Fernando Dacosta referiu-se frequentemente a Fernando Pessoa: "a genialidade de Pessoa, que revolucionou tudo, foi assumir a sua heteronimia, as suas contradições." O jornalista e romancista falou ainda de José Saramago, que "dizia que cada época produz um imaginário próprio. Não sabemos como a memória futura do nosso tempo vai ser construída." Referiu-se ainda ao país atual: "tenho o privilégio de ter vivido com grandes vultos da literatura deste país; gente que se dedicou a edificar um imaginário muito rico. Caímos num adormecimento muito perigoso. Um povo que pensa tão mal de si próprio, vai tornar-se precisamente naquilo que construiu."

Helena Sacadura Cabral baseou-se no livro que irá editar, no próximo mês de Outubro, de nome "Memórias de Uma Vida Consentida". "Só pude escrever depois do Miguel (Portas) morrer e o Paulo ter saído da política - e fi-lo em apenas mês e meio." A autora considerou que "estes foram anos muito importantes da minha vida - mas os mais importantes foram os seguintes, nos quais me refiz." No que toca à veracidade da memória, refletiu: "é evidente que a mulher que escreveu o livro não é a mulher que passou pelos acontecimentos; mas a memória está viva dos sentimentos que teve na altura. Tentei dar um retrato fiel da mulher que fui então."

Andrew Morton, biógrafo britânico com relação próxima da casa real inglesa, lembrou que "na escrita de biografias, estamos a utilizar memórias de pessoas e podem não estar necessariamente corretas. As biografias tentam ser objetivas, mas não pretendem sê-lo absolutamente." Dando o exemplo do livro que escreveu sobre Angelina Jolie, "tanto ela e o irmão diziam que a mãe era uma cozinheira incrível - mas ela não sabia cozinhar um ovo sequer. A memória é uma construção."

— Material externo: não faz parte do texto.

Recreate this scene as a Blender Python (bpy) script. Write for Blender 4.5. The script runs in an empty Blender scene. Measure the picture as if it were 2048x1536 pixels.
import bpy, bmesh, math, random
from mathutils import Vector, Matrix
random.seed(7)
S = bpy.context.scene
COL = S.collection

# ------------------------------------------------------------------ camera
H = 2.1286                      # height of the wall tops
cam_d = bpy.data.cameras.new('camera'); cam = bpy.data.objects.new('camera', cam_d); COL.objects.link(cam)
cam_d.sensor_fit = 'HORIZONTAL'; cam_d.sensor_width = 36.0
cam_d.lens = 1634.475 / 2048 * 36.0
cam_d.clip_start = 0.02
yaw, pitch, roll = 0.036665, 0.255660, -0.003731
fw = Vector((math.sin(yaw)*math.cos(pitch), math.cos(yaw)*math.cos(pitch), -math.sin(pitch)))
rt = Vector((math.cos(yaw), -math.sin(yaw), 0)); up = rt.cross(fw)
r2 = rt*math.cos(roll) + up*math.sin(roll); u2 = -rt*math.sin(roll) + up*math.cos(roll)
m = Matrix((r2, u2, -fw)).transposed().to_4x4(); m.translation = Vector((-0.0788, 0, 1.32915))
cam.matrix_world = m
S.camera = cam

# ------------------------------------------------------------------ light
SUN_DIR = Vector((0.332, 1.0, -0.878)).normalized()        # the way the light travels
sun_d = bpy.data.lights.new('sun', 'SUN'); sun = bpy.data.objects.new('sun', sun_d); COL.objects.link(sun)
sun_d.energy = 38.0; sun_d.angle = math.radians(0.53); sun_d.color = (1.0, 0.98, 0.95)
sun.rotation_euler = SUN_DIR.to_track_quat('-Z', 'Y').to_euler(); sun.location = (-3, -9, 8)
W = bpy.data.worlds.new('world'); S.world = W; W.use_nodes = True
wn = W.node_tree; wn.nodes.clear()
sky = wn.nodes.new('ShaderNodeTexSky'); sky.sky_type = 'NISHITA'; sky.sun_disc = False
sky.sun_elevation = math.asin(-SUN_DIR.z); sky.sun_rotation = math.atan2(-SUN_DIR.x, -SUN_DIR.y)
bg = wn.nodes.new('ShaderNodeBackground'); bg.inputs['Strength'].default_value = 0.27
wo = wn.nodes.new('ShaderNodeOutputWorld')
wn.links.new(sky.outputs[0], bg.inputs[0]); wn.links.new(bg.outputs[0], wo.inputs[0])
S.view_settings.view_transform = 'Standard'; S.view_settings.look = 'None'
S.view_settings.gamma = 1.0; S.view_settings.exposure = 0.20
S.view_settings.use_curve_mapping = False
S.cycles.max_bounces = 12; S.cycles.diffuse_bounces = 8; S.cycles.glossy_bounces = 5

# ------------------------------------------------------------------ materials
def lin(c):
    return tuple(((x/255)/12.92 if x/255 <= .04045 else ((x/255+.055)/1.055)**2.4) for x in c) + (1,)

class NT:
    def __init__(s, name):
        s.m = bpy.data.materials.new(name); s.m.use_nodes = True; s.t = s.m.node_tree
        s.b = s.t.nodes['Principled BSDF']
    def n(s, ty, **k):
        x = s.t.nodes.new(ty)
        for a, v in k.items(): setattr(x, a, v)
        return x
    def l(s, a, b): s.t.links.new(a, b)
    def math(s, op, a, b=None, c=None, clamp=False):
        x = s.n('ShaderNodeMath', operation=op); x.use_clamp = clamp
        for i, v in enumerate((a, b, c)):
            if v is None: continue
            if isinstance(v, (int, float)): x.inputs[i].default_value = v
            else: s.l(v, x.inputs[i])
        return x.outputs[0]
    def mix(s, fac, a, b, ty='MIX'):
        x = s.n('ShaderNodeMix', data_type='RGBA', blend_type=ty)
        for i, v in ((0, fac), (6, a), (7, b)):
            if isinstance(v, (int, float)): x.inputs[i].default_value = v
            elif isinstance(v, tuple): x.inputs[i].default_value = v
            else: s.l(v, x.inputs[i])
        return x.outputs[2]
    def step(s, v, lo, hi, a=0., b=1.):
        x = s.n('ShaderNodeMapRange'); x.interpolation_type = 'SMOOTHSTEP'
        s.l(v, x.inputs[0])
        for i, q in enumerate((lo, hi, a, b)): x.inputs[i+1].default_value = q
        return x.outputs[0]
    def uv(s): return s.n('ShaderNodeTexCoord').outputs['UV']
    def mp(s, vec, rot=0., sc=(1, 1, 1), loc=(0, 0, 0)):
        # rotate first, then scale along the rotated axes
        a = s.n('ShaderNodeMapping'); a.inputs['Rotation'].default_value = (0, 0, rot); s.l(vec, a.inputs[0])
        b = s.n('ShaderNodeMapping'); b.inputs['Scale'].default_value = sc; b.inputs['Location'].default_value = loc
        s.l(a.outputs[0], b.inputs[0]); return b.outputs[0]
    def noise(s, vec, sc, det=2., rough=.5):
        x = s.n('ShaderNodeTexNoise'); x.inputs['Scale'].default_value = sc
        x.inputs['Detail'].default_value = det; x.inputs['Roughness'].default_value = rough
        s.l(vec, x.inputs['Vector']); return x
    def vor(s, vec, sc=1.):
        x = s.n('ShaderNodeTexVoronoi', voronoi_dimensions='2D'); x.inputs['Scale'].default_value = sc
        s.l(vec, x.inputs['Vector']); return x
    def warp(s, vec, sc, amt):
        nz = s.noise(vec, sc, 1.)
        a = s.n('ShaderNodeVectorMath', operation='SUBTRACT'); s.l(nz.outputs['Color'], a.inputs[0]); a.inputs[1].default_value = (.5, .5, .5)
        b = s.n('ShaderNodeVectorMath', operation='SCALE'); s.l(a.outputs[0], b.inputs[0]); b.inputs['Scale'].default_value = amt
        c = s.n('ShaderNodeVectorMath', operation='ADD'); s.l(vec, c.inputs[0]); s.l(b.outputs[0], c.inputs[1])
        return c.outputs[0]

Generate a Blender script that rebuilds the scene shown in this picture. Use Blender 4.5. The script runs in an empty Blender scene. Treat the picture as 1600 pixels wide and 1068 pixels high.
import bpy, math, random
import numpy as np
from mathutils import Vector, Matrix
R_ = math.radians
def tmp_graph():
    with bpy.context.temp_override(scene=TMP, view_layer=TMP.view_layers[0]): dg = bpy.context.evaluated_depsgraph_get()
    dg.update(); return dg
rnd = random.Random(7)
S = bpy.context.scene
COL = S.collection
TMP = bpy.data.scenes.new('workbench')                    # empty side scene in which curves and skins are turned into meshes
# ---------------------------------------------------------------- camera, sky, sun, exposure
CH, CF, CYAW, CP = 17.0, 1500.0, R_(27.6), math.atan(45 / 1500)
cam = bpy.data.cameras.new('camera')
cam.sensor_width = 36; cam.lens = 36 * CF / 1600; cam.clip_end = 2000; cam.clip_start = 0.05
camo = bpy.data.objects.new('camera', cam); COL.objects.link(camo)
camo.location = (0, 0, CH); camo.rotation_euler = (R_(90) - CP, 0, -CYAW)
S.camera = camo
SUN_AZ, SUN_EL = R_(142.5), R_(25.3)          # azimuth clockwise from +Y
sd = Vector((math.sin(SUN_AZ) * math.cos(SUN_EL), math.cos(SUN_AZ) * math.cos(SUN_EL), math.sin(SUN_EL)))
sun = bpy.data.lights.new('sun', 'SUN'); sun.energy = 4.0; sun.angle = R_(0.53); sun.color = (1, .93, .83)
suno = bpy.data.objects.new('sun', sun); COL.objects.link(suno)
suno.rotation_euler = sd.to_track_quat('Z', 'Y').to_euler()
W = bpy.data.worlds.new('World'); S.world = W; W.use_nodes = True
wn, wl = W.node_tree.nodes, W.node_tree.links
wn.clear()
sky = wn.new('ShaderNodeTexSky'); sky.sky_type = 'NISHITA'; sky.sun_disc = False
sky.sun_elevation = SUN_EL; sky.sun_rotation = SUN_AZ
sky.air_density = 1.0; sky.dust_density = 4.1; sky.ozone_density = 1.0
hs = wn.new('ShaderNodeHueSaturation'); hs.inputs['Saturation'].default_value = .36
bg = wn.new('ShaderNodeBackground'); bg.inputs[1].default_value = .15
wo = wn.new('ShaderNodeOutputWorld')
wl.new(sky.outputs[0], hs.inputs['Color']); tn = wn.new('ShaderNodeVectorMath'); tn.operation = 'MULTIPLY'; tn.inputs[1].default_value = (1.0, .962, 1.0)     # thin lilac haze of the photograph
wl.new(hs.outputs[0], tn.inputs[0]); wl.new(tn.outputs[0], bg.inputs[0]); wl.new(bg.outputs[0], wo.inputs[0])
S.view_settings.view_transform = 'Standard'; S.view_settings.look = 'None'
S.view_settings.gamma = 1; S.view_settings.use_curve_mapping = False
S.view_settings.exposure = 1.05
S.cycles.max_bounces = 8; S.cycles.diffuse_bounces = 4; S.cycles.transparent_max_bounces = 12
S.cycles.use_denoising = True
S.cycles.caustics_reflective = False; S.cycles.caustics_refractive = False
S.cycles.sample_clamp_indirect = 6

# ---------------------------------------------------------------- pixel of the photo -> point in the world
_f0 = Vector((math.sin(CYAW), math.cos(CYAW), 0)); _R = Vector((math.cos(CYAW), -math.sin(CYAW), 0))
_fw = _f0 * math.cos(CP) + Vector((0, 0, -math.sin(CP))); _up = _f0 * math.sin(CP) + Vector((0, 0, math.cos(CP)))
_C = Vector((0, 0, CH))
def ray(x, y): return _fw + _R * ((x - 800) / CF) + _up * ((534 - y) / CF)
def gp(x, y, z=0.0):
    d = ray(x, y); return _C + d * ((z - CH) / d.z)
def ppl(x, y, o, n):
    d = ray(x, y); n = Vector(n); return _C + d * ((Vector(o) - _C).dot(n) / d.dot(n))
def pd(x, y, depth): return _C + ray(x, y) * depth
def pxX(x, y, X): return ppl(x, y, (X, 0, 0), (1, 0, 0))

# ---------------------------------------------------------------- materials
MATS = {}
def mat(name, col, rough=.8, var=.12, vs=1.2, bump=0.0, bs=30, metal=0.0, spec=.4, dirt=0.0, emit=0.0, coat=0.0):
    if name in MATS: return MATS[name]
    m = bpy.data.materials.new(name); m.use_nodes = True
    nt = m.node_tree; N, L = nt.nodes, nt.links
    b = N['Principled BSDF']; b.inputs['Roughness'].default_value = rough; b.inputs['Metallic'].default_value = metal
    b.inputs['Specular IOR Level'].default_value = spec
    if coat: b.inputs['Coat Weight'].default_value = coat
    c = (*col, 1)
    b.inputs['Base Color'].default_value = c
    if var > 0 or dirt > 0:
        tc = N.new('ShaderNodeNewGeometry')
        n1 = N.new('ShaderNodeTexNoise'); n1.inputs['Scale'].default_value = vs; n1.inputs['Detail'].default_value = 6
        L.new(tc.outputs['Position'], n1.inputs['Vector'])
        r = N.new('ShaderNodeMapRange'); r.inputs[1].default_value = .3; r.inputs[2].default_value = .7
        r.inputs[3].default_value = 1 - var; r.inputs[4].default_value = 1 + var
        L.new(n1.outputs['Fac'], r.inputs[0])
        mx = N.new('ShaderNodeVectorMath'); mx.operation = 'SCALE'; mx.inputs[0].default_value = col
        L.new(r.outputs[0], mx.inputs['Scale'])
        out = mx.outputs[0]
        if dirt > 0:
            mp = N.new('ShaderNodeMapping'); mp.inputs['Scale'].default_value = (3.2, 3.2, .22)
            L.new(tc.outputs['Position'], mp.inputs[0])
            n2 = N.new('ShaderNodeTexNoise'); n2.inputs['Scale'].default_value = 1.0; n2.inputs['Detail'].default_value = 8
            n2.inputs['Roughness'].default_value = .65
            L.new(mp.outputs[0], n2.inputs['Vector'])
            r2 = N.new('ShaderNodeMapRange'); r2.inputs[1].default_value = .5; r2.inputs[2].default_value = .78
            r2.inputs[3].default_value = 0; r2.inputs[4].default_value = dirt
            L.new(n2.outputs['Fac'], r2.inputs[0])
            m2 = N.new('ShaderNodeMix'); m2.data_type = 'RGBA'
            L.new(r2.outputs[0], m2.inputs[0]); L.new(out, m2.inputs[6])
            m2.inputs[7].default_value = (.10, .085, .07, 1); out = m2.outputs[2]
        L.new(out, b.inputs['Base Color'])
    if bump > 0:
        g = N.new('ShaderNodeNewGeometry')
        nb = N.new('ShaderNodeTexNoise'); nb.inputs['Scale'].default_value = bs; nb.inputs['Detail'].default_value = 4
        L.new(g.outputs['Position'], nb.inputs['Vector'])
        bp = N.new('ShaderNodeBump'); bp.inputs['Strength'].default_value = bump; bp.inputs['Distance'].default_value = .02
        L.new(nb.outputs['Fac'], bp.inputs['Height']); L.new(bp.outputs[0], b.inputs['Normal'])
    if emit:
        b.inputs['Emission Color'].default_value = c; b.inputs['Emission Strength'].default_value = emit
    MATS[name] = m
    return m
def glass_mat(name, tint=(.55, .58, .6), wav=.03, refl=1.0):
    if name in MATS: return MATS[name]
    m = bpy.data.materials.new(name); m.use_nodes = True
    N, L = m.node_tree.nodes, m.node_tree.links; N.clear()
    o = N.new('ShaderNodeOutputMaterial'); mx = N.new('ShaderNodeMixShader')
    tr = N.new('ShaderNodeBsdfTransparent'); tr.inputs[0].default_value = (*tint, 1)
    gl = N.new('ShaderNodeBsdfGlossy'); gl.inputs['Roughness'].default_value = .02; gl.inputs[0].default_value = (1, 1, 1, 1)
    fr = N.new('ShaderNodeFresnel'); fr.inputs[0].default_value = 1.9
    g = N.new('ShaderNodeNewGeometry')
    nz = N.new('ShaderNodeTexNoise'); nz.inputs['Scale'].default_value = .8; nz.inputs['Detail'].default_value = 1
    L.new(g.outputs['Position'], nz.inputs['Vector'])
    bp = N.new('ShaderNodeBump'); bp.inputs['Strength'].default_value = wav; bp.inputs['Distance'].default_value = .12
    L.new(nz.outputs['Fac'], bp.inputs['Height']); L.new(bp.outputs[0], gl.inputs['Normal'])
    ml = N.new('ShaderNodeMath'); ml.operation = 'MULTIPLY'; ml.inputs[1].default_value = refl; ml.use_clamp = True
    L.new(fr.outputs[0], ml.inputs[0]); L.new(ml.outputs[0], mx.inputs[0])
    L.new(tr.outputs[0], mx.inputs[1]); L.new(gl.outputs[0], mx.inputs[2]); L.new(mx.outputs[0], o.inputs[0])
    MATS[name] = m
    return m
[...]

Por fim, Morton ressalvou que "as biografias começaram nos santos, passaram para os grandes homens, e agora são na maioria sobre celebridades e futebolistas - uma espécie de "pão e circo" de Roma Antiga. Mas quando a princesa Diana me disse que tinha distúrbios alimentares, milhares de mulheres pelo mundo assumiram os mesmos problemas; portanto há aspectos positivos."